“You don’t fight your friend, you fight for your friend.” This was something one of my best friends told me in my childhood. As a kid, I was stubborn to get things to go my way, like most kids. But one thing I didn’t know was that you can’t always force feelings and relationships onto someone. I tried to get friends by acting like them and behaving the way they wanted me to. But that only led to people manipulating me to get what they wanted. I realised I staked my self-respect to be with people who didn’t even want me. But I learnt my lesson then and there. Soon, I started making good friends. Although, I didn’t have a special friend, with whom I could share my secrets, and I often spoke about this to my mother. She would say, “You don’t go looking for important people in life; you realise the ones who are important, with time.” And so I learnt another life lesson, that you don’t go searching for friends but that they’ll become a part of your life at a most unexpected time.

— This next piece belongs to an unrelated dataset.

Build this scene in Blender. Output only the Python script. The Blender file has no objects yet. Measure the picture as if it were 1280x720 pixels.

It is really hard to find a best friend; a friend you share part of your soul with, who knows you better than you know yourself and who stays by your side without being judgemental. If you're lucky to find even one such friend, then you must hold onto that friend till eternity. You fight with them, they find a way back; you speak to them, everything feels alive again; you spend time with them, they make it memorable for ages. That’s what friends do; that’s what friends should mean to you. Although, there might be things you find difficult to speak about, even to your closest friends, fearing they would judge you. Wouldn’t it be wonderful to know for sure, that you have a friend, who will never judge you for anything? Yes. That’s what walls are to me.

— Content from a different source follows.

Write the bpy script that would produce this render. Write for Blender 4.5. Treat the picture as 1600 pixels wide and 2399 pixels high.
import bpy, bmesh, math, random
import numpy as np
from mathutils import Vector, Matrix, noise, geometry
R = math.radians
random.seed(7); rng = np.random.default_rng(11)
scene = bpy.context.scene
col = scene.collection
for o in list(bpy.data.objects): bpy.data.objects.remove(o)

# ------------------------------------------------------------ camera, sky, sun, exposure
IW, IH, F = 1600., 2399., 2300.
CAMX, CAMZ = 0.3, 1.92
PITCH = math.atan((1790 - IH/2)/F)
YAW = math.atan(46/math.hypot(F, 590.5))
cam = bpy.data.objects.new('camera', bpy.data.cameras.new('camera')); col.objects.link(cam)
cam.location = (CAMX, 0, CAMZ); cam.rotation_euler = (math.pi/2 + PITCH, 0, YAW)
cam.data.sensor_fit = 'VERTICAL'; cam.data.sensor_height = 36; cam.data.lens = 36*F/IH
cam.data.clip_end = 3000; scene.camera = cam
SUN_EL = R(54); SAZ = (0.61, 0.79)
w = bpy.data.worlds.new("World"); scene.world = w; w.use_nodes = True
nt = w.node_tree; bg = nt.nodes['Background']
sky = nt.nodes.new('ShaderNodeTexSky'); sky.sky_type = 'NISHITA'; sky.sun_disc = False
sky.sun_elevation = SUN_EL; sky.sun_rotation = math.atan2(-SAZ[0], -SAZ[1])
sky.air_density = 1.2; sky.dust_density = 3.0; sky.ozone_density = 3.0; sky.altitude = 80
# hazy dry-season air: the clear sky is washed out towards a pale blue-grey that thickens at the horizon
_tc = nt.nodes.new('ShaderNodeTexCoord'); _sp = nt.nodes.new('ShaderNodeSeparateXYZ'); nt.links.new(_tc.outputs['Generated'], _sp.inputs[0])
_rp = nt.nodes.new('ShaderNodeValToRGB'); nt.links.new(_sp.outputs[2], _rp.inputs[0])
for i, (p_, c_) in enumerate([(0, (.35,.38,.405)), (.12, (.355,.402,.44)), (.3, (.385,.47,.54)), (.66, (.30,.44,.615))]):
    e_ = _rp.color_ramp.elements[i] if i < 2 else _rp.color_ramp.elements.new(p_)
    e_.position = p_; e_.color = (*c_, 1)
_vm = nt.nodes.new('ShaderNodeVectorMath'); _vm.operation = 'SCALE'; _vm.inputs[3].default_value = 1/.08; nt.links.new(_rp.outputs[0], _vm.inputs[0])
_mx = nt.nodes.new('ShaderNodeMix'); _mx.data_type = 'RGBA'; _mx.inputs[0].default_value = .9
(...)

Growing up, I found I had severe anger issues and I tried numerous ways to control them, but nothing worked. One day, after a fight, everybody decided they wouldn’t talk to me unless I calmed myself down, but that seemed impossible at the moment. I had to talk things out to someone before I could simmer down. Desperate, I started talking to a wall, which felt surprisingly comforting. I spent about 15 minutes talking to the wall, venting; and I felt better than ever. It was a moment of realisation. Ever since then, I spend time talking to the wall, whenever I feel troubled. Soon, this grew into a habit and I spoke to the wall as if it were my oldest friend, my best friend.
My friends don’t turn their backs on me. They’re easy to talk to and comfortable. They’re the best partners. They don’t cheat or lie. They don’t ignore or belittle you. They aren’t like people. They can’t go with you, but they don’t leave you. They don’t have a heart, but they aren’t heartless. They don’t speak, but they never fail to comfort you. They can’t see you, but they don’t judge you. They can’t feel you, but they know you. They can’t hear you, but they listen to you. I had found the friends I shared part of my soul with, who knew me better than I knew myself, who stayed by me without being judgemental. They aren’t mere walls, they are beautiful friends.